Abdullah was “candid and had the courage of his convictions”, Obama told us. He had a “commitment to peace” and “strengthened understanding between faiths,” said statesman Cameron. All this of a man in whose kingdom dozens are beheaded every year after trials which match no recognised standards of fairness, in which a Burmese woman was dragged through the streets of Mecca this month, screaming her innocence of the murder of her step-son, only to have her head chopped off by a government executioner who needed three sword-hacks at her neck to decapitate her. That’s some commitment to peace and interfaith understanding.

But there’s another side to old Abdullah which was much to his credit, but naturally fell foul of our own love affair with Israel – his continued offer of peace with Israel and full Arab recognition of our notorious ally, in return for a Palestinian state and an Israeli military withdrawal from all of Gaza, the West Bank and Golan. In a nutshell, international compliance with UN Security Council Resolution 242, plus a new and peaceful Arab “Palestine”. “A heck of a deal” is how President Bill Clinton described it when Abdullah – then Crown Prince – disclosed his plan in 2002.

The Union Flag over the Palace of Westminster following the death of Abdullah (Getty)
The Union Flag over the Palace of Westminster following the death of Abdullah (Getty) (Getty Images)

The luckless John Kerry gave it his blessing – a kiss of death, perhaps, but at least a sign of its continued recognition. Even Egypt’s military Tarzan, General-President Abdel-Fattah al-Sisi, has demanded a revival of the idea. Benjamin Netanyahu was reported to have talked of the “potential” of the initiative – although given his effective destruction of any future Palestinian state by robbing more West Bank land from the Arabs, he can scarcely have been serious.

The best Obama could produce on the subject this week was to burble on about Abdullah’s “bold steps” without specifying which particular “step” he was talking about. Israeli elections – US elections, for that matter – are too close for any more courageous language to come from the leader of the world’s only (for the moment) superpower.

In his last days, the previous king Fahd’s physical incapacities became obvious to all who knew him. Abdullah was reportedly senile, his successor Salman slandered within hours of taking office as suffering from dementia. But these old boys are shrewd. They know how succession must be decided in private, how a thousand royal princes must be suborned and bribed and favoured while balancing oil wealth and Isis-style Wahhabism with a truly blindfolded symbol of justice.

Mourners gather at King Abdullah's funeral (Reuters)
Mourners gather at King Abdullah's funeral (Reuters) (Faisal Al Nasser/Reuters)

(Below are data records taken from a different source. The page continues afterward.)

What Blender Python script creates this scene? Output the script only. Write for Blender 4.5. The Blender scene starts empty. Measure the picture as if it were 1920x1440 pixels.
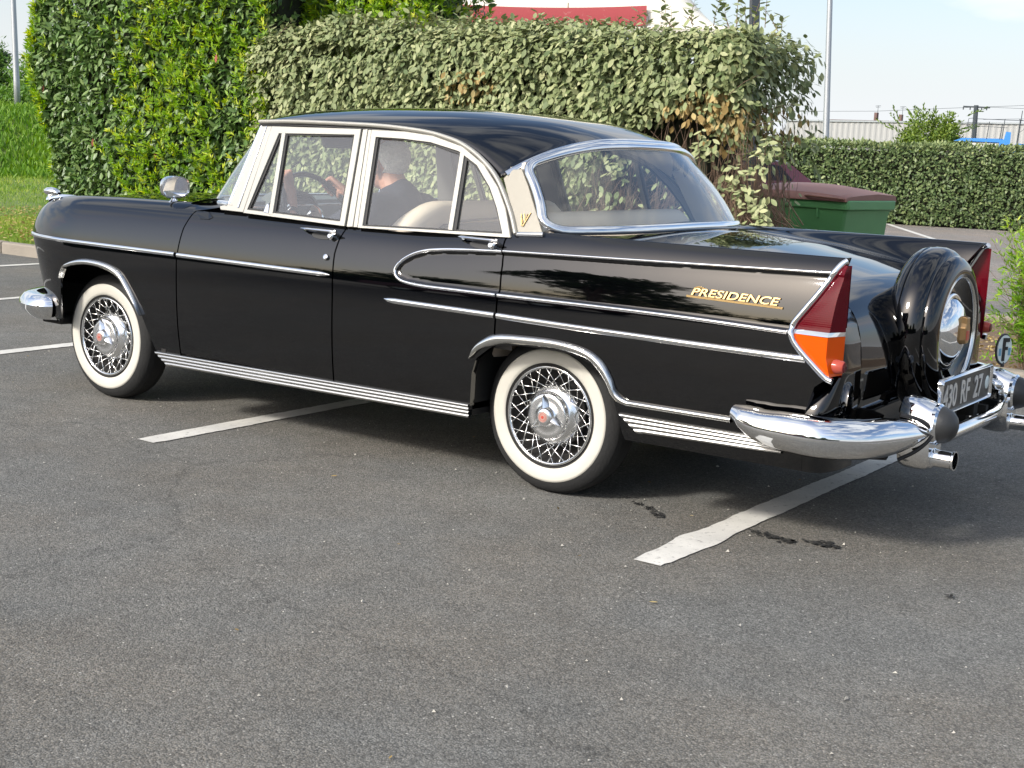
import bpy, bmesh, math, random
import numpy as np
from mathutils import Vector, Matrix
R = math.radians
random.seed(7)
rng = np.random.default_rng(7)
scene = bpy.context.scene
col = scene.collection

# ---------------------------------------------------------------- camera, sky, sun
def setup_camera():
    yaw, pit, rol = -0.61442057, 0.17377496, 0.04385897
    cy, sy = math.cos(yaw), math.sin(yaw)
    fw = Vector((sy*math.cos(pit), cy*math.cos(pit), -math.sin(pit)))
    r = Vector((cy, -sy, 0)); u = r.cross(fw)
    c, s = math.cos(rol), math.sin(rol)
    r2 = c*r+s*u; u2 = -s*r+c*u
    cam = bpy.data.cameras.new('camera')
    o = bpy.data.objects.new('camera', cam); col.objects.link(o)
    m = Matrix((r2, u2, -fw)).transposed().to_4x4()
    m.translation = Vector((5.61380196, -5.1421239, 1.36265255))
    o.matrix_world = m
    cam.sensor_width = 36; cam.lens = 2577.37653/1920*36
    cam.clip_start = .05; cam.clip_end = 1500
    cam.dof.use_dof = False
    scene.camera = o
setup_camera()

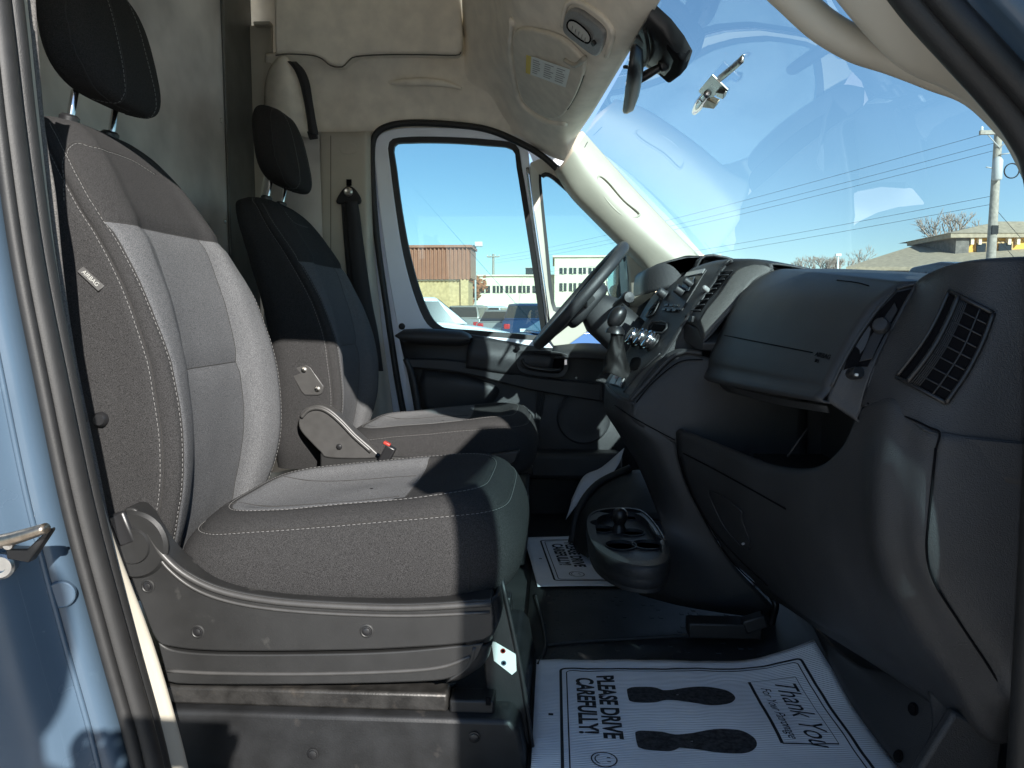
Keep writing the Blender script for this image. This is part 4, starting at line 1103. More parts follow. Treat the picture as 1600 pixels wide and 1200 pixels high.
# lower passenger panel with bin lip
G = [[(1057, 674, 1.755), (1120, 699, 1.62), (1200, 730, 1.42), (1268, 735, 1.26), (1315, 700, 1.175), (1343, 645, 1.125), (1385, 628, 1.065)],
     [(1058, 690, 1.752), (1119, 717, 1.615), (1198, 750, 1.41), (1272, 757, 1.245), (1318, 728, 1.165), (1346, 690, 1.118), (1376, 680, 1.058)],
     [(1063, 722, 1.752), (1121, 752, 1.61), (1200, 790, 1.40), (1280, 805, 1.225), (1325, 782, 1.15), (1349, 755, 1.105), (1368, 745, 1.052)],
     [(1086, 782, 1.755), (1140, 822, 1.62), (1212, 862, 1.405), (1285, 882, 1.22), (1330, 872, 1.14), (1355, 866, 1.095), (1371, 862, 1.046)],
     [(1136, 867, 1.76), (1182, 902, 1.63), (1252, 952, 1.425), (1322, 978, 1.23), (1372, 978, 1.145), (1397, 973, 1.09), (1415, 965, 1.036)],
     [(1207, 935, 1.765), (1242, 955, 1.64), (1302, 995, 1.45), (1382, 1046, 1.25), (1442, 1088, 1.145), (1492, 1122, 1.085), (1550, 1160, 1.02)]]
S_ = [[(1384, 634, 1.066), (1420, 656, 1.03), (1468, 682, .995), (1530, 692, .98), (1640, 702, .972)],
      [(1370, 745, 1.052), (1412, 748, 1.02), (1458, 750, .993), (1530, 755, .978), (1636, 760, .970)],
      [(1372, 862, 1.046), (1412, 862, 1.015), (1448, 862, .991), (1530, 862, .976), (1630, 862, .968)],
      [(1416, 965, 1.036), (1458, 968, 1.01), (1496, 968, .99), (1550, 970, .975), (1622, 972, .968)],
      [(1475, 1058, 1.03), (1510, 1052, 1.01), (1545, 1042, .99), (1575, 1040, .975), (1616, 1040, .968)],
      [(1552, 1160, 1.02), (1565, 1130, 1.005), (1580, 1105, .99), (1592, 1100, .975), (1604, 1100, .968)]]
Gp, Sp = [YY(r) for r in G], [YY(r) for r in S_]
mixr = lambda a, b_, t: [p.lerp(q, t) for p, q in zip(a, b_)]
rows = [Gp[0] + Sp[0][1:], Gp[1] + mixr(Sp[0], Sp[1], .45)[1:], Gp[2] + Sp[1][1:], Gp[3] + Sp[2][1:], Gp[4] + Sp[3][1:], mixr(Gp[4], Gp[5], .5) + Sp[4][1:], Gp[5] + Sp[5][1:]]
lipb = [p + Vector((.016, 0, .002)) for p in rows[0]]; lipc = [p + Vector((.022, 0, -.05)) for p in rows[0]]
und = [p + Vector((.10, 0, .03)) for p in rows[-1]]
lower = patch("lower_panel", [lipc, lipb] + rows + [und], "dash_plastic", dash, 6, 6, .004)
bvl = obj_bvh(lower)
tube("panel_joint", [Y(u, v, y + .0015) for u, v, y in ((1057, 676, 1.757), (1062, 722, 1.755), (1085, 782, 1.757), (1135, 867, 1.762), (1205, 936, 1.766))], .0018, "deep_black", dash, 5, 6)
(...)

Thus US presidents could praise the magnanimity of Saudi wisdom while a Pentagon committee heard a Rand corporation expert describing Saudi Arabia after 9/11 as “a kernel of evil in the Middle East”. Thus in Lebanon, the dead king could be called an “Arab knight” – standard fare for Sunnis who have received the Kingdom’s largesse – while in the halls of Isis, his demise was welcomed as further evidence of the decay of the House of Saud. Bin Laden had the same aim of destroying the monarchy after he lost his citizenship, perhaps desiring the crown of Arabia for himself.

No, Abdullah was neither narcissistic nor vicious; he was no mafia clown like Gaddafi nor a tycoon-killer like Saddam. But he could move from political courage – his Arab-Israeli peace proposal – to the tribal Sunni insanity of privately urging the US to attack Iran. The Sunni fear of an expanding Shia empire led Saudis to support the cruellest of Wahhabi insurgents. Isis and the Taliban are both creatures of the Saudi creed. Abdullah offered the Lebanese military $4bn in French military aid, which he hoped would be used to control both Isis proxies and Hezbollah’s thousands of fighters – an offer stymied when Israel objected to the purchase of rocket-firing helicopters which, it claimed, might be turned against itself.

Abdullah’s defenders were legion – and mostly well-paid – and we shall hear from them in the coming days. They will speak of his “modernity” and of his encouragement of women’s education, his curtailment of religious “fatwas”, his granting of a little freedom to Saudi critics. These defenders will hope the lashing of bloggers moves out of public consciousness for a while.

Abdullah was rightly fearful of the Arab revolutions in 2011, sending his troops to crush Shia dissent in Bahrain while promising to throw almost £300bn in education grants, new infrastructure, public housing and unemployment benefits at his own people to buy their quiescence.

But age is withering the monarchy. The last direct family of the Kingdom’s founder are now growing older – Crown Prince Muqrin is himself the youngest surviving son of King Abdulaziz – and the revolution that threatens the monarchy will not come from Iran. Nor from Saudi Arabia’s own Shia minority, nor the country’s armed Wahhabists. It will come from within the royal family.